(Records with scene code)
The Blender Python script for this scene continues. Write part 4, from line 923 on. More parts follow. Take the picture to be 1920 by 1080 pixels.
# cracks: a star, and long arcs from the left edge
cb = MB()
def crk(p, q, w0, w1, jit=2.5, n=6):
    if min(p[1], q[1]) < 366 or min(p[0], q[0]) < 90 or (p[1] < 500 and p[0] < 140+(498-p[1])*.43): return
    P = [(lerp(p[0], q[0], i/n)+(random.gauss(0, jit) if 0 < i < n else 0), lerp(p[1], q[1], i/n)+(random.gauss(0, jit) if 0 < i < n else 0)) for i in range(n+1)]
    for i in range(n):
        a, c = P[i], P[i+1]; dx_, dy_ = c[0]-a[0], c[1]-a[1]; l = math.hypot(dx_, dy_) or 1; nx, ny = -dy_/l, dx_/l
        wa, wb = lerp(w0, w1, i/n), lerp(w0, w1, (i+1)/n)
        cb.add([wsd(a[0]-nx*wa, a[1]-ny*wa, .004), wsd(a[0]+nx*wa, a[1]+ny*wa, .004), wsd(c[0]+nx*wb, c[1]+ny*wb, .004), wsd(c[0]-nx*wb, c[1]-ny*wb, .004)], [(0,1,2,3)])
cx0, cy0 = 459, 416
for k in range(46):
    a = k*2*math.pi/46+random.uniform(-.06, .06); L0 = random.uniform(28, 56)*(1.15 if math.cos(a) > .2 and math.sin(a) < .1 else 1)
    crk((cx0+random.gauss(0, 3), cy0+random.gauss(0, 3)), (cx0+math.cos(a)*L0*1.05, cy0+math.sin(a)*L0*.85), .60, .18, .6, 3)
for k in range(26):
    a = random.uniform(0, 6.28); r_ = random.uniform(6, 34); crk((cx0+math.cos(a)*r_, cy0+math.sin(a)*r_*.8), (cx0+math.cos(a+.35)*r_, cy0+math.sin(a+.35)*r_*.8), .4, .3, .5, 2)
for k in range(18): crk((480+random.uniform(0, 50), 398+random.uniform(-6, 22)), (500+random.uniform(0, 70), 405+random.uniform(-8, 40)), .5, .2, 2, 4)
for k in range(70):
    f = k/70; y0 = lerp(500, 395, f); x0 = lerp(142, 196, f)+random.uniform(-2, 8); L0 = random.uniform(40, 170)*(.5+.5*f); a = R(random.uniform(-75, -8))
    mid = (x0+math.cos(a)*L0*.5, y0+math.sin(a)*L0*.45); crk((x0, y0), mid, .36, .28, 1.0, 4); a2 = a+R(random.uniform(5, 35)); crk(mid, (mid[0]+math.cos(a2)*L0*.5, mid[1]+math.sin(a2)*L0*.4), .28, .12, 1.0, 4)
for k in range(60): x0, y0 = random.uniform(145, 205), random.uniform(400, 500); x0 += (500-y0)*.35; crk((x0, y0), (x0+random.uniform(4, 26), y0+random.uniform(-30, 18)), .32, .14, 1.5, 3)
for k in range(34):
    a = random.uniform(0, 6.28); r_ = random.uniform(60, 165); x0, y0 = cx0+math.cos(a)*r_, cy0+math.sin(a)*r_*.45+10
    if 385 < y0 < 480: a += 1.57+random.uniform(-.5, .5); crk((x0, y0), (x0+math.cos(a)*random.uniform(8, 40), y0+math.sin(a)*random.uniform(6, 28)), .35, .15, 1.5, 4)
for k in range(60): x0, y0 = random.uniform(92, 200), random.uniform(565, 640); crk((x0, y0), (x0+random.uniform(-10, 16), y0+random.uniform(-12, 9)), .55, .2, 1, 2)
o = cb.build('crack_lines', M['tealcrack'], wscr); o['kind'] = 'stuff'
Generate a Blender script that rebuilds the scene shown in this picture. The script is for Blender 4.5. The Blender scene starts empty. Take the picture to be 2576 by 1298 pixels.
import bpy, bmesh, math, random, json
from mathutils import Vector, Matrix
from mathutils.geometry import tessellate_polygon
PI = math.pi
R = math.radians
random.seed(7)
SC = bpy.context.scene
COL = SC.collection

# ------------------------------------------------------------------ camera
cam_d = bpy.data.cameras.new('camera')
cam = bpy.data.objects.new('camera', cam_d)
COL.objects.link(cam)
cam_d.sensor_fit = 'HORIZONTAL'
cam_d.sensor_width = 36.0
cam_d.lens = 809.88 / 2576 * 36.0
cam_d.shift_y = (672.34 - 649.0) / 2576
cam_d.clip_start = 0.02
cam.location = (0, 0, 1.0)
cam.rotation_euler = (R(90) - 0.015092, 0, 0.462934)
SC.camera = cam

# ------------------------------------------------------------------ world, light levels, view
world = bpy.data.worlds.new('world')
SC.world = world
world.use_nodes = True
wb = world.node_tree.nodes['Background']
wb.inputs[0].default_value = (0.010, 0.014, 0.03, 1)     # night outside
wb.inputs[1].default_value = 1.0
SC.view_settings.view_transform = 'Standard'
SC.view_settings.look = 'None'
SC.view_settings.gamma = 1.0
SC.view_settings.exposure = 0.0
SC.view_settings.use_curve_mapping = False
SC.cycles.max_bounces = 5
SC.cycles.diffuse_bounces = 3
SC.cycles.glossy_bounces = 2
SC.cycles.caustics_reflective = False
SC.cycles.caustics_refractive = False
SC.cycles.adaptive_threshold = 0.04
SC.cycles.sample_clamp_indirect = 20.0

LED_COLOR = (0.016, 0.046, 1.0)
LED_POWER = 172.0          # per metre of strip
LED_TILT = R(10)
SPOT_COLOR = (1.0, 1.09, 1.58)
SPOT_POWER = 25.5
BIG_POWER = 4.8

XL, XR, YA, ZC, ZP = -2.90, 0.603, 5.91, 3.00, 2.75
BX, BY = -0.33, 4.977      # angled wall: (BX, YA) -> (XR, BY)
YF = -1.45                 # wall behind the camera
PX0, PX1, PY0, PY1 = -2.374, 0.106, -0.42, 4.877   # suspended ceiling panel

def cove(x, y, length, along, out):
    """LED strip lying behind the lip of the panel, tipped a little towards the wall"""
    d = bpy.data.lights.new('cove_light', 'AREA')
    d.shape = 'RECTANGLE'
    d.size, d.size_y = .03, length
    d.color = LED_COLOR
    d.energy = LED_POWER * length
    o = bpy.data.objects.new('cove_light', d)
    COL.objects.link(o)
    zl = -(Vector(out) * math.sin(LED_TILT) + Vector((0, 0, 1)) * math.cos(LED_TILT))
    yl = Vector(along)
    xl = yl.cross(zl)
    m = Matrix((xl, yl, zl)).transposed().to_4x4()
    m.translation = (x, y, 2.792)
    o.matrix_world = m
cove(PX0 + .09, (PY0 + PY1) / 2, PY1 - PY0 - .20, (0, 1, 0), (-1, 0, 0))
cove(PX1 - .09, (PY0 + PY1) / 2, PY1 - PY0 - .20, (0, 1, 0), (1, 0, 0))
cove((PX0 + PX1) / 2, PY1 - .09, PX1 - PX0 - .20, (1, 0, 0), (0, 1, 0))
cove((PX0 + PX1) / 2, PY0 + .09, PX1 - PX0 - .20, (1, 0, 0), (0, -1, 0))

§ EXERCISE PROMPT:
Each entry must be reproduced verbatim.

§ ANSWER FOR THE TASK:
The Blender Python script for this scene continues. Write part 4, from line 923 on. More parts follow. Take the picture to be 1920 by 1080 pixels.
# cracks: a star, and long arcs from the left edge
cb = MB()
def crk(p, q, w0, w1, jit=2.5, n=6):
    if min(p[1], q[1]) < 366 or min(p[0], q[0]) < 90 or (p[1] < 500 and p[0] < 140+(498-p[1])*.43): return
    P = [(lerp(p[0], q[0], i/n)+(random.gauss(0, jit) if 0 < i < n else 0), lerp(p[1], q[1], i/n)+(random.gauss(0, jit) if 0 < i < n else 0)) for i in range(n+1)]
    for i in range(n):
        a, c = P[i], P[i+1]; dx_, dy_ = c[0]-a[0], c[1]-a[1]; l = math.hypot(dx_, dy_) or 1; nx, ny = -dy_/l, dx_/l
        wa, wb = lerp(w0, w1, i/n), lerp(w0, w1, (i+1)/n)
        cb.add([wsd(a[0]-nx*wa, a[1]-ny*wa, .004), wsd(a[0]+nx*wa, a[1]+ny*wa, .004), wsd(c[0]+nx*wb, c[1]+ny*wb, .004), wsd(c[0]-nx*wb, c[1]-ny*wb, .004)], [(0,1,2,3)])
cx0, cy0 = 459, 416
for k in range(46):
    a = k*2*math.pi/46+random.uniform(-.06, .06); L0 = random.uniform(28, 56)*(1.15 if math.cos(a) > .2 and math.sin(a) < .1 else 1)
    crk((cx0+random.gauss(0, 3), cy0+random.gauss(0, 3)), (cx0+math.cos(a)*L0*1.05, cy0+math.sin(a)*L0*.85), .60, .18, .6, 3)
for k in range(26):
    a = random.uniform(0, 6.28); r_ = random.uniform(6, 34); crk((cx0+math.cos(a)*r_, cy0+math.sin(a)*r_*.8), (cx0+math.cos(a+.35)*r_, cy0+math.sin(a+.35)*r_*.8), .4, .3, .5, 2)
for k in range(18): crk((480+random.uniform(0, 50), 398+random.uniform(-6, 22)), (500+random.uniform(0, 70), 405+random.uniform(-8, 40)), .5, .2, 2, 4)
for k in range(70):
    f = k/70; y0 = lerp(500, 395, f); x0 = lerp(142, 196, f)+random.uniform(-2, 8); L0 = random.uniform(40, 170)*(.5+.5*f); a = R(random.uniform(-75, -8))
    mid = (x0+math.cos(a)*L0*.5, y0+math.sin(a)*L0*.45); crk((x0, y0), mid, .36, .28, 1.0, 4); a2 = a+R(random.uniform(5, 35)); crk(mid, (mid[0]+math.cos(a2)*L0*.5, mid[1]+math.sin(a2)*L0*.4), .28, .12, 1.0, 4)
for k in range(60): x0, y0 = random.uniform(145, 205), random.uniform(400, 500); x0 += (500-y0)*.35; crk((x0, y0), (x0+random.uniform(4, 26), y0+random.uniform(-30, 18)), .32, .14, 1.5, 3)
for k in range(34):
    a = random.uniform(0, 6.28); r_ = random.uniform(60, 165); x0, y0 = cx0+math.cos(a)*r_, cy0+math.sin(a)*r_*.45+10
    if 385 < y0 < 480: a += 1.57+random.uniform(-.5, .5); crk((x0, y0), (x0+math.cos(a)*random.uniform(8, 40), y0+math.sin(a)*random.uniform(6, 28)), .35, .15, 1.5, 4)
for k in range(60): x0, y0 = random.uniform(92, 200), random.uniform(565, 640); crk((x0, y0), (x0+random.uniform(-10, 16), y0+random.uniform(-12, 9)), .55, .2, 1, 2)
o = cb.build('crack_lines', M['tealcrack'], wscr); o['kind'] = 'stuff'
Generate a Blender script that rebuilds the scene shown in this picture. The script is for Blender 4.5. The Blender scene starts empty. Take the picture to be 2576 by 1298 pixels.
import bpy, bmesh, math, random, json
from mathutils import Vector, Matrix
from mathutils.geometry import tessellate_polygon
PI = math.pi
R = math.radians
random.seed(7)
SC = bpy.context.scene
COL = SC.collection

# ------------------------------------------------------------------ camera
cam_d = bpy.data.cameras.new('camera')
cam = bpy.data.objects.new('camera', cam_d)
COL.objects.link(cam)
cam_d.sensor_fit = 'HORIZONTAL'
cam_d.sensor_width = 36.0
cam_d.lens = 809.88 / 2576 * 36.0
cam_d.shift_y = (672.34 - 649.0) / 2576
cam_d.clip_start = 0.02
cam.location = (0, 0, 1.0)
cam.rotation_euler = (R(90) - 0.015092, 0, 0.462934)
SC.camera = cam

# ------------------------------------------------------------------ world, light levels, view
world = bpy.data.worlds.new('world')
SC.world = world
world.use_nodes = True
wb = world.node_tree.nodes['Background']
wb.inputs[0].default_value = (0.010, 0.014, 0.03, 1)     # night outside
wb.inputs[1].default_value = 1.0
SC.view_settings.view_transform = 'Standard'
SC.view_settings.look = 'None'
SC.view_settings.gamma = 1.0
SC.view_settings.exposure = 0.0
SC.view_settings.use_curve_mapping = False
SC.cycles.max_bounces = 5
SC.cycles.diffuse_bounces = 3
SC.cycles.glossy_bounces = 2
SC.cycles.caustics_reflective = False
SC.cycles.caustics_refractive = False
SC.cycles.adaptive_threshold = 0.04
SC.cycles.sample_clamp_indirect = 20.0

LED_COLOR = (0.016, 0.046, 1.0)
LED_POWER = 172.0          # per metre of strip
LED_TILT = R(10)
SPOT_COLOR = (1.0, 1.09, 1.58)
SPOT_POWER = 25.5
BIG_POWER = 4.8

XL, XR, YA, ZC, ZP = -2.90, 0.603, 5.91, 3.00, 2.75
BX, BY = -0.33, 4.977      # angled wall: (BX, YA) -> (XR, BY)
YF = -1.45                 # wall behind the camera
PX0, PX1, PY0, PY1 = -2.374, 0.106, -0.42, 4.877   # suspended ceiling panel

def cove(x, y, length, along, out):
    """LED strip lying behind the lip of the panel, tipped a little towards the wall"""
    d = bpy.data.lights.new('cove_light', 'AREA')
    d.shape = 'RECTANGLE'
    d.size, d.size_y = .03, length
    d.color = LED_COLOR
    d.energy = LED_POWER * length
    o = bpy.data.objects.new('cove_light', d)
    COL.objects.link(o)
    zl = -(Vector(out) * math.sin(LED_TILT) + Vector((0, 0, 1)) * math.cos(LED_TILT))
    yl = Vector(along)
    xl = yl.cross(zl)
    m = Matrix((xl, yl, zl)).transposed().to_4x4()
    m.translation = (x, y, 2.792)
    o.matrix_world = m
cove(PX0 + .09, (PY0 + PY1) / 2, PY1 - PY0 - .20, (0, 1, 0), (-1, 0, 0))
cove(PX1 - .09, (PY0 + PY1) / 2, PY1 - PY0 - .20, (0, 1, 0), (1, 0, 0))
cove((PX0 + PX1) / 2, PY1 - .09, PX1 - PX0 - .20, (1, 0, 0), (0, 1, 0))
cove((PX0 + PX1) / 2, PY0 + .09, PX1 - PX0 - .20, (1, 0, 0), (0, -1, 0))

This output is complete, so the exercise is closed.